Para o atual presidente, que na transição para o socialismo sempre saltitou alegremente do papel de breque para o de acelerador e vice-versa, a eleição de Lula serve como prova retroativa de que no fundo foi ele, FHC, o autor de tudo, como aliás seria o autor do contrário se o contrário acontecesse.
Por mais absurda que seja, uma lenda criada no ponto de convergência de tantos interesses heterogêneos é, a rigor, impossível de refutar. É mais forte que a realidade. “Lulinha Paz e Amor” é, sob todos os aspectos, invencível.

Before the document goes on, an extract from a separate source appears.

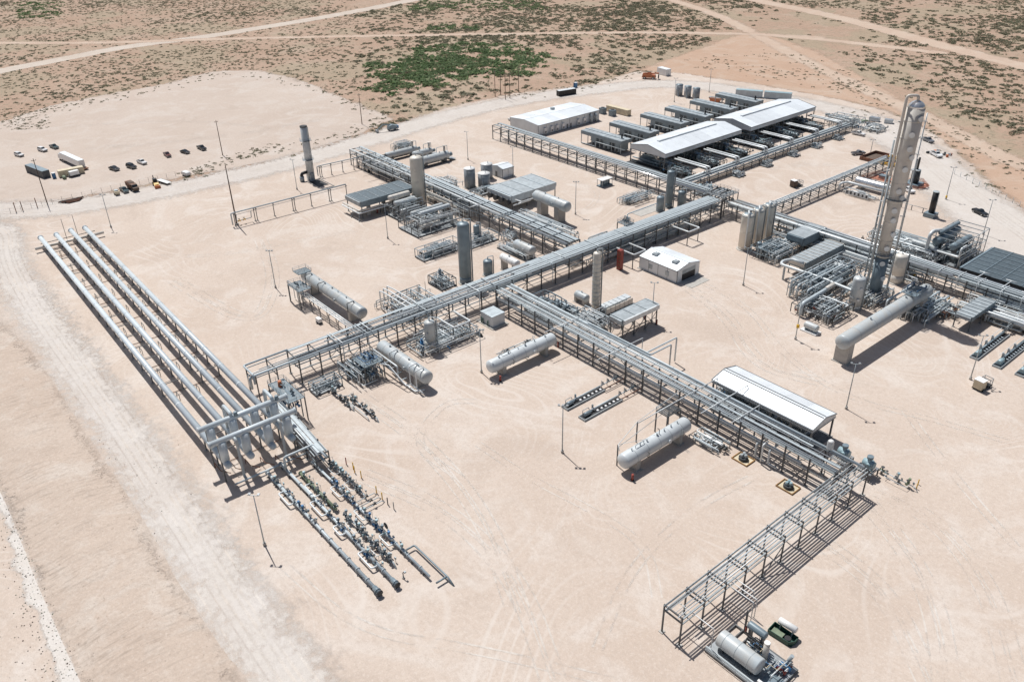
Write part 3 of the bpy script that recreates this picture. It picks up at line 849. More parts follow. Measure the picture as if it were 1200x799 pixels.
def skid(name, label, x, y, L, Wd, H, seed, rz=0, hv=(), vv=(), npipe=10, nvalve=5, cage=0, cat='process skid', vm='vessel', pm=('pipe', 'galv', 'bright'), valm=('blue', 'galv', 'slate'), base='steel', deck=True, boxes=2, group=None, rmax=.16, pumps=0, cm='steel'):
    """equipment skid: base frame, drums, exchangers, pumps, valves and hard piping (local box L x Wd x H from the corner)"""
    R = random.Random(seed)
    t = thing(name, label, cat, (x, y, 0), rz, group)
    q = MB()
    if deck:
        for yy in (0, Wd-.25): q.bb(0, yy, .03, L, yy+.25, .38)
        k = 0
        while k <= L-.2:
            q.bb(k, .25, .05, k+.2, Wd-.25, .36); k += max(1.5, L/8)
        q.bb(.2, .3, .37, L-.2, Wd-.3, .41, 1)
        part(t, 'base_frame', q, [base, 'tray'])
    else:
        sm = MB().bb(-.08, -.08, .1, .08, .08, H*.45).bb(-.08, -.7, H*.45, .08, .7, H*.45+.14).bb(-.3, -.3, -.1, .3, .3, .1, 1).mesh('support', ['steel', 'conc'])
        for i in range(int(L*Wd/22)+2): link('support', sm, t, (R.uniform(.5, L-.5), R.uniform(.7, Wd-.7), 0), R.choice((0, Y)))
    if cage:
        n = max(1, round(L/4))
        pm_ = MB().bb(-.1, -.1, .38, .1, .1, cage).mesh('post', cm)
        for i in range(n+1):
            for yy in (.12, Wd-.12): link('post', pm_, t, (.12+(L-.24)*i/n, yy, 0))
        bm_ = MB().bb(.12, -.09, -.1, L-.12, .09, .1).mesh('beam', cm); cb = MB().bb(-.09, .22, -.1, .09, Wd-.22, .1).mesh('beam', cm)
        for z in ([cage] if cage < 4 else [cage*.52, cage]):
            for yy in (.12, Wd-.12): link('beam', bm_, t, (0, yy, z))
            for i in range(n+1): link('beam', cb, t, (.12+(L-.24)*i/n, 0, z))
    for a, b, z, l, r, *m in hv:
        o = hvessel_part(t, 'drum', (a, b, z), l, r, m[0] if m else vm, m[1] if len(m) > 1 else 0, n=14)
        for s in (-.3, .3):
            q = MB()
            if len(m) > 1 and m[1]: q.bb(a-r*.7, b+s*l-.15, .38, a+r*.7, b+s*l+.15, z-r*.6)
            else: q.bb(a+s*l-.15, b-r*.7, .38, a+s*l+.15, b+r*.7, z-r*.6)
            part(t, 'saddle', q, base)
    for a, b, h, r, *m in vv:
        prof = [(0, r), (h-.38-r*.5, r)]+[(h-.38-r*.5+r*.5*math.sin(e), r*math.cos(e)) for e in (.4, .8, 1.2, 1.5)]
        part(t, 'upright_drum', MB().rev((a, b, .38), (a, b, h), prof, 14), m[0] if m else vm)
        part(t, 'nozzle', MB().cyl((a, b, h-.1), (a, b, h+.4), .1, None, 6), 'galv')
    if not hv and L*Wd > 55:
        for i in range(min(9, int(L*Wd/42)+1)):
            l = R.uniform(2.4, min(5.0, max(L, Wd)*.4)); r = R.uniform(.38, .7); z = R.uniform(1.3, max(1.5, H*.75)); ax = 0 if L > Wd else 1
            if R.random() < .3: ax = 1-ax
            l = min(l, (Wd if ax else L)*.6); a, b = R.uniform(.25, .75)*L, R.uniform(.25, .75)*Wd
            hvessel_part(t, 'drum', (a, b, z), l, r, R.choice(('vessel', 'vessel_w', 'slate', 'clad', 'cream', 'dark')), ax, False, 12)
            me = MB().bb(-.12, -.12, 0, .12, .12, z-r*.9).mesh('saddle', 'steel')
            for s in (-.3, .3): link('saddle', me, t, (a+(0 if ax else s*l), b+(s*l if ax else 0), 0))
        for i in range(min(8, int(L*Wd/60))):
            a, b, s = R.uniform(.5, L-.5), R.uniform(.5, Wd-.5), R.uniform(.5, 1.1)
            part(t, 'pump', MB().bb(a-s, b-.45, .02, a+s, b+.45, .3).cyl((a-s*.9, b, .7), (a+s*.2, b, .7), .38, None, 10).cyl((a+s*.2, b, .7), (a+s*.9, b, .7), .3, None, 10), R.choice(('dark', 'slate', 'dark', 'teal', 'galv')))
    for i in range(int(npipe*(1.6 if deck else 2.1))):
        r = R.choice((.07, .1, .13, .16, rmax))
        part(t, 'pipe', MB().tube(walk_pipe(R, L, Wd, H, r, R.randint(3, 5)), r, 6), R.choice(pm))
    for i in range(int(nvalve*1.5)):
        valve(t, (R.uniform(.4, L-.4), R.uniform(.4, Wd-.4), R.uniform(.8, H*.8)), R.uniform(.55, .95), R.choice(valm), R.choice((0, Y)))
    for i in range(boxes):
        a, b, z = R.uniform(.6, L-.6), R.uniform(.4, Wd-.4), R.uniform(.9, 1.5)
        q = MB().bb(a-.35, b-.15, z-.45, a+.35, b+.15, z+.45).bb(a-.05, b-.05, .38, a+.05, b+.05, z-.45)
        part(t, 'junction_box', q, R.choice(('galv', 'wall', 'white')))
    for i in range(pumps):
        a = L*(i+.5)/pumps; b = Wd*R.uniform(.3, .7)
        q = MB().bb(a-.9, b-.4, .38, a+.9, b+.4, .55).cyl((a-.75, b, .95), (a+.1, b, .95), .36, None, 10).cyl((a+.1, b, .95), (a+.45, b, .95), .14, None, 8).cyl((a+.45, b, .95), (a+.8, b, .95), .42, .3, 10).cyl((a+.62, b, .95), (a+.62, b, 1.7), .15, None, 8)
        part(t, 'pump', q, R.choice(('blue', 'slate', 'teal', 'galv')))
    return t

def air_cooler(name, label, x, y, L, Wd, z0, z1, rz=0, bays=4, cat='air cooler', top='fin', side='slate', headers='galv', legm='steel', hood=False, cross=False, group=None, ribs=True, fans=True, nl=None):
    """forced draught cooler: legs, plenum box, finned bundle panels on top, header boxes at the ends and fan rings below"""
    t = thing(name, label, cat, (x, y, 0), rz, group)
    q = MB()
    q.bb(0, 0, z0, L, .12, z1).bb(0, Wd-.12, z0, L, Wd, z1).bb(0, .12, z0, .12, Wd-.12, z1).bb(L-.12, .12, z0, L, Wd-.12, z1)
    q.bb(.12, .12, z0+.1, L-.12, Wd-.12, z0+.2)
    part(t, 'plenum', q, side)
    b = L/bays
    mesh = MB().bb(.05, .14, z1-.18, b-.05, Wd-.14, z1-.02).mesh('fin_panel', top)
    for i in range(bays): link('fin_panel', mesh, t, (i*b, 0, 0))
    if ribs:
        rm = MB().bb(-.09, 0, z1+.004, .09, Wd, z1+.16).mesh('rib', headers)
        for i in range(bays+1): link('rib', rm, t, (min(max(i*b, .09), L-.09), 0, 0))
    for e in (-.7, L+.04):
        q = MB().bb(e, .3, (z0+z1)/2-.35, e+.66, Wd-.3, z1-.1)
        part(t, 'header_box', q, headers)
    n = nl or max(2, bays//2+1)
    lm = MB().bb(-.14, -.14, 0, .14, .14, z0-.01).bb(-.4, -.4, -.1, .4, .4, .12, 1).mesh('leg', [legm, 'conc'])
    for i in range(n):
        for yy in (.2, Wd-.2): link('leg', lm, t, (.2+(L-.4)*i/(n-1), yy, 0))
    if cross:
        cm = MB()
        st = (L-.4)/(n-1)
        cm.bar((.3, 0, .4), (st-.1, 0, z0-.4), .12).bar((st-.1, .13, .4), (.3, .13, z0-.4), .12).bar((.2, .06, z0*.5), (st, .06, z0*.5), .14)
        cm = cm.mesh('brace', legm)
        for i in range(n-1):
            for yy in (.2, Wd-.33): link('brace', cm, t, (.2+st*i, yy, 0))
    if fans:
        fm = MB().cyl((0, 0, z0-.5), (0, 0, z0+.09), min(b, Wd)*.42, min(b, Wd)*.45, 14).cyl((0, 0, z0-1.3), (0, 0, z0-.5), .3, None, 8).mesh('fan', 'tray')
        k = max(1, bays//2)
        for i in range(k): link('fan', fm, t, (L*(i+.5)/k, Wd/2, 0))
    return t

def hood_cooler(name, label, x, y, L=27, Wd=7.2, z0=3.2, z1=6.3, group=None):
    """long raised compressor cooler: louvred roof box on tall legs with deep duct housings under it"""
    t = thing(name, label, 'cooler', (x, y, 0), 0, group)
    part(t, 'roof_box', MB().bb(0, 0, z1-1.6, L, Wd, z1), 'slate')
    n = 9; b = L/n
    lm = MB().bb(.08, .25, z1+.004, b-.08, Wd-.25, z1+.12).mesh('louvre_panel', 'galv')
    for i in range(n): link('louvre_panel', lm, t, (i*b, 0, 0))
    part(t, 'ridge_pipe', MB().bb(-.3, Wd*.5-.25, z1+.13, L, Wd*.5+.25, z1+.42), 'pipe')
    for a, w in ((8.5, 3.4), (17, 4.2), (24, 3)):
        part(t, 'fan_housing', MB().bb(a-w/2, .5, .9, a+w/2, Wd-.5, z1-1.61), 'slate')
        part(t, 'motor', MB().cyl((a, -.3, 1.5), (a, .5, 1.5), .5, None, 10), 'dark')
    lm = MB().bb(-.13, -.13, 0, .13, .13, z1-1.61).mesh('leg', 'galv')
    for a in (.3, 4.8, 13, 20.8, L-.3):
        for yy in (.2, Wd-.2): link('leg', lm, t, (a, yy, 0))
    part(t, 'exhaust_stack', MB().cyl((L-3, Wd*.5, z1+.42), (L-3, Wd*.5, z1+2.4), .42, None, 12), 'black')
    part(t, 'pipe', MB().tube([(1, -.4, .6), (L*.4, -.4, .6), (L*.4, -.4, 3), (L+3, -.4, 3)], .15, 8), 'pipe')
    part(t, 'pipe', MB().tube([(3, Wd+.3, .8), (L*.6, Wd+.3, .8), (L+3, Wd+.3, .8)], .2, 8), 'bright')
    part(t, 'base_frame', MB().bb(0, .1, .02, L, .4, .4).bb(0, Wd-.4, .02, L, Wd-.1, .4), 'steel')
    return t

def gable(mb, x0, x1, y0, y1, ze, zr, th=.15, over=.0, mi=0):
    """gabled roof shell with its ridge along y"""
    xm = (x0+x1)/2
    prof = [(x0-over, ze), (xm, zr), (x1+over, ze), (x1+over, ze-th), (xm, zr-th), (x0-over, ze-th)]
    return mb.prism(prof, y0-over, y1+over, mi)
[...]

Só há um problema: ele é invencível porque não existe. Não existe e não pode vir a existir. A criatura publicitária de Duda Mendonça pode ao mesmo tempo cortar os impostos e elevar os salários, esvaziar os cofres públicos com o pagamento das dívidas e recheá-los de poupança interna, dar todas as terras ao MST sem desrespeitar a propriedade privada, impor a uniformidade cultural sem suprimir o pluralismo democrático, combater o narcotráfico sem pisar no calo de suas queridas Farc, alinhar-se com Castro e Chávez permanecendo amigo dos EUA. “Lulinha Paz e Amor” pode. Luís Inácio da Silva, presidente eleito, não pode. Nenhum homem de carne e osso pode.
Mas isso não é motivo para especular qual dos muitos Lulas há de predominar entre tantos repuxões antagônicos. De todos os Lulas, só um é verdadeiro, historicamente provado: o Lula do Foro de São Paulo. Foi somente a supressão dele que tornou os outros verossímeis. No momento devido, ele ressurgirá, porque nunca deixou de existir. Ele é o suporte de matéria por baixo dos véus da fantasia.
O público que acreditou nessa fantasia é aliás o mesmo que, uns anos atrás, se debulhava em lágrimas de emoção religiosa ante a figura do sr. Herbert de Souza e levava integralmente a sério a proposta de beatificá-lo — uma apoteose de entusiasmo devoto que se desfez em fumaça tão logo o ex-futuro-santo, morrendo, perdeu a substância midiática e a utilidade política que constituíam, no fim das contas, todo o estofo do seu ser espiritual.
Os cultos histéricos são enfáticos e hiperbólicos na medida mesma em que o objeto que os inspira é falso e os sentimentos que os animam são fúteis.